Me detengo a escribir algo propio. Donde voy, en cada país, ciudad o aldea, lo que menos me interesa es el manto turístico. Prefiero observar a los pobres, a los jubilados, a los que sirven, a los que sacan la basura, a los que aplanan calles. Veo rostros, les adivino sus vidas, sus sueños y frustraciones. Hoy me pasó lo mismo. Por eso escribí un breve texto y avancé en un capítulo de mi nueva novela que ya está casi lista. Soy así, no corrijo, escribo y saco libros a la primera, en borrador, como un Kinski que no quiere grabar por segunda vez una escena porque estima que la primera es la única que vale, la única verdaderamente auténtica. Creo que antes de que cumpla 50 años, si es que sobrevivo hasta esa edad, habré escrito más de veinte libros. Poco me importa que sean editados de inmediato. No le beso el culo a nadie. Sé que soy uno de los mejores. No tengo tiempo para perder en fruslerías. Luego, cuando me vaya al infierno, pueden, si se les da la gana, tirar todo a la basura. Antes no.

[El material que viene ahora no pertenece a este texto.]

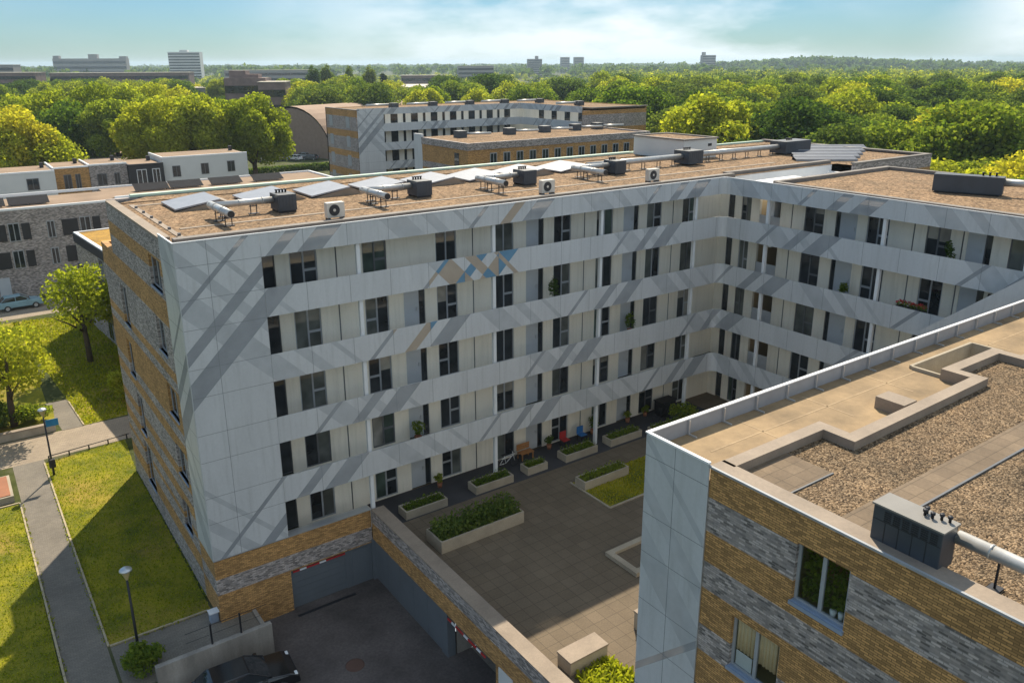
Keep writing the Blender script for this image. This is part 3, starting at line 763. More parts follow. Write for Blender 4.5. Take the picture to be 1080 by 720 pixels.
# wing outer wall + atrium walls between main roof and wing roof
m = MB()
m.box(46.75, 47.0, -26, -2.3, -2.5, 14.86)
m.box(L + Wd, 46.75, -26.0, -25.7, -2.5, 14.86); m.box(L + Wd, L + Wd + 0.3, -25.7, -18.72, 11.0, 14.86)
m.build('wing_rear_wall', M['brick_left'], main)
m = MB()
m.box(L + Wd + 0.3, 46.7, 2.1, 2.38, 11.0, 14.86); m.box(L + Wd + 0.3, 46.7, -2.25, -1.98, 11.0, 14.86); m.box(46.4, 46.7, -1.98, 2.1, 11.0, 14.4)
m.box(L + Wd + 2.6, 41, -1.0, 1.2, 12.0, 14.6)
m.build('lightwell_wall', M['white'], main)
m = MB(); m.box(L + Wd + 0.2, 46.7, -2.0, 2.1, 11.8, 12.0); m.build('lightwell_floor', M['slab'], main)
# roof edge safety rail stubs along west coping
m = MB()
for i in range(6): MB().box(1.02, 1.14, 3.4 + i * 1.75, 3.55 + i * 1.75, 14.93, 15.03).build('cable_clip', M['frame'], main)

# ------------------------------------------------------------------ plant on the main roof (each stands on the roof: a thing)
ROOF = 14.9
def vent_unit(x, y, label, rot=0.0, L1=5.0, L2=3.4, mirror=False):
    t = thing('ventilation_unit', (x, y, ROOF), label, 'ventilation unit', 'ventilation units with ducts on the gravel roof')
    m = MB(); m.box(x - 0.55, x + 0.4, y - 0.6, y + 0.6, ROOF + 0.1, ROOF + 0.92)
    for i in range(7): m.box(x - 0.565, x - 0.55, y - 0.52 + i * 0.15, y - 0.45 + i * 0.15, ROOF + 0.2, ROOF + 0.82)
    for i in range(5): m.box(x - 0.48 + i * 0.17, x - 0.41 + i * 0.17, y - 0.615, y - 0.6, ROOF + 0.2, ROOF + 0.82)
    m.build('housing', M['hvac'], t, 0.015)
    m = MB()
    for i in range(4): m.lathe((x - 0.3 + 0.16 * i, y + 0.3, ROOF + 0.92), [(0.0, 0), (0.05, 0), (0.05, 0.12), (0.08, 0.12), (0.08, 0.17), (0, 0.17)], 8)
    m.build('valve', M['steel'], t)
    m = MB(); m.box(x - 0.5, x + 0.36, y - 0.57, y - 0.45, ROOF, ROOF + 0.1); m.box(x - 0.5, x + 0.36, y + 0.45, y + 0.57, ROOF, ROOF + 0.1); m.build('skid', M['steel'], t)
    m = MB(); zc = ROOF + 0.62; r = 0.16
    m.tube([(x - 0.55, y + 0.1, zc), (x - 0.55 - L1, y + 0.1, zc)], r, 12)
    xe = x - 0.55 - L1 + 0.15
    m.tube([(xe, y + 0.1 + 0.3, zc), (xe, y - L2, zc)], r * 1.15, 12)
    for q_ in range(int(L1 / 1.2)): m.tube([(x - 1.1 - q_ * 1.2, y + 0.1, zc), (x - 1.14 - q_ * 1.2, y + 0.1, zc)], r + 0.025, 12)
    for q_ in range(int(L2 / 1.2)): m.tube([(xe, y - 0.5 - q_ * 1.2, zc), (xe, y - 0.54 - q_ * 1.2, zc)], r * 1.15 + 0.025, 12)
    d = m.build('duct', M['duct'], t)
    m = MB(); m.tube([(xe, y - L2 - 0.01, zc), (xe, y - L2 - 0.03, zc)], r * 1.0, 12); m.build('duct_opening', M['black'], d)
    m = MB()
    pts = [(x - 1.6 - i * 1.5, y + 0.1) for i in range(int((L1 - 0.8) / 1.5) + 1)] + [(xe, y - 0.9), (xe, y - L2 + 0.5)]
    for px, py in pts:
        m = MB()
        m.box(px - 0.17, px - 0.13, py - 0.02, py + 0.02, ROOF, zc - 0.1); m.box(px + 0.13, px + 0.17, py - 0.02, py + 0.02, ROOF, zc - 0.1)
        m.box(px - 0.2, px + 0.2, py - 0.03, py + 0.03, zc - 0.24, zc - 0.2); m.box(px - 0.25, px + 0.25, py - 0.12, py + 0.12, ROOF, ROOF + 0.04)
        m.build('duct_support', M['steel'], t)
    return t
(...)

Pérdida del respeto académico
Agostina vino a conocerme. Me había leído en mi blog por recomendación de don Arístides Sepúlveda, prestigioso profesor de literatura comparada con el cual me enemisté hace algún tiempo debido a serias discrepancias estéticas en torno a la obra de García Márquez. El caso es que esta atractiva muchacha, alumna de penúltimo año de letras en la Universidad del Bío-Bío, buscó la forma de hacerse invitar a mi casa. Nunca me ha sobrado el tiempo, pero tampoco soy descortés, y menos con una entusiasta diseccionadora filosófica de mis escritos, así que le di una cita.
La recibí un domingo temprano y me acompañó al desayuno. Comimos tostadas con mermelada de cerezas y bebimos café con ron bajo la parra de uva negra. Me trajo de obsequio el primer volumen de una vieja edición de los Ensayos de Montaigne, lo cual se lo agradecí sinceramente. Montaigne siempre es bienvenido.